Dealing with confused half-formed arguments is expensive, and I’m not sure it’s worth people’s time, especially given that confused half-formed arguments are hard to distinguish from “just wrong” ones.
But, I think we can reduce wasted-motion on the margin.
A hopefully cheap-enough TAP that might help if more people did, might be something like:
<TAP> When responding to a wrong argument (which might be completely stupid, or might be a half-formed thing going in an eventually interesting direction)
<ACTION> Preface response with something like: “I think you’re saying X. Assuming so, I think this is wrong because [insert argument].” End the argument with “If this seemed to be missing the point, can you try saying your thing in different words, or clarify?”
(if it feels too expensive to articulate what X is, instead one could start with something more like “It looks at first glance like this is wrong because [insert argument]” and then still end with the “check if missing the point?” closing note)

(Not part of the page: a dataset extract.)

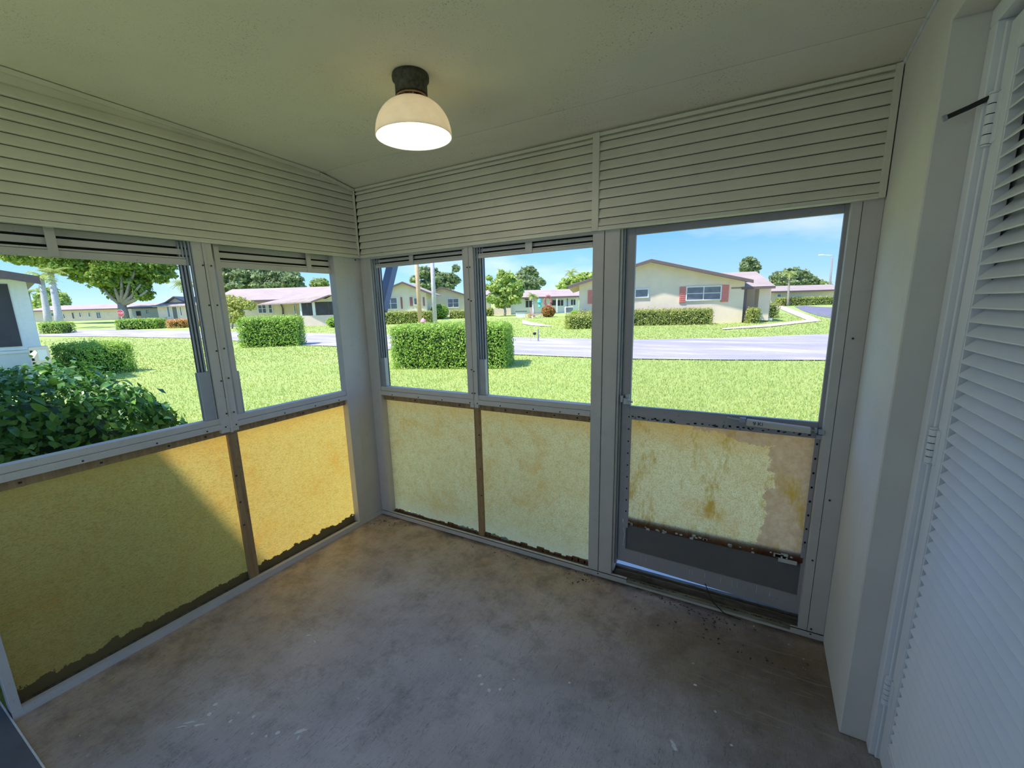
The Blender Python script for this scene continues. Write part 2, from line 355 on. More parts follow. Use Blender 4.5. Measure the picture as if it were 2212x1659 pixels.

I think more-of-that-on-the-margin from a bunch of people would save a lot of time spent in aggro-y escalation spirals.
re: top level posts
This doesn’t quite help with when, instead of replying to someone, you’re writing a top-level post responding to an abstracted argument (i.e. The Sun is big, but superintelligences will not spare Earth a little sunlight).
I’d have to think more about what to do for that case, but, the sort of thing I’m imagining is a bit more scaffolding that builds towards “having a well indexed list of the best arguments.” Maybe briefly noting early on “This essay is arguing for [this particular item in List of Lethalities]” or “This argument is adding a new item to List of Lethalities” (and then maybe update that post, since it’s nice to have a comprehensive list).
This doesn’t feel like a complete solution, but, the sort of things I’d be looking for a cheap things you can add to posts that help bootstrap towards a clearer-list-of-the-best-arguments existing.
I would suggest formulating this like a literal attention economy.
You set a price for your attention (probably like $1). The price at which even if the post is a waste of time, the money makes it worth it.
“Recommenders” can recommend content to you by paying the price.
If the content was worth your time, you pay the recommender the $1 back plus a couple cents.
The idea is that the recommenders would get good at predicting what posts you’d pay them for. And since you aren’t a causal decision theorist they know you won’t scam them. In particular, on average you should be losing money (but in exchange you get good content).
This doesn’t necessarily require new software. Just tell people to send PayPals with a link to the content.
With custom software, theoretically there could exist a secondary market for “shares” in the payout from step 3 to make things more efficient. That way the best recommenders could sell their shares and then use that money to recommend more content before you payout.
If the system is bad at recommending content, at least you get paid!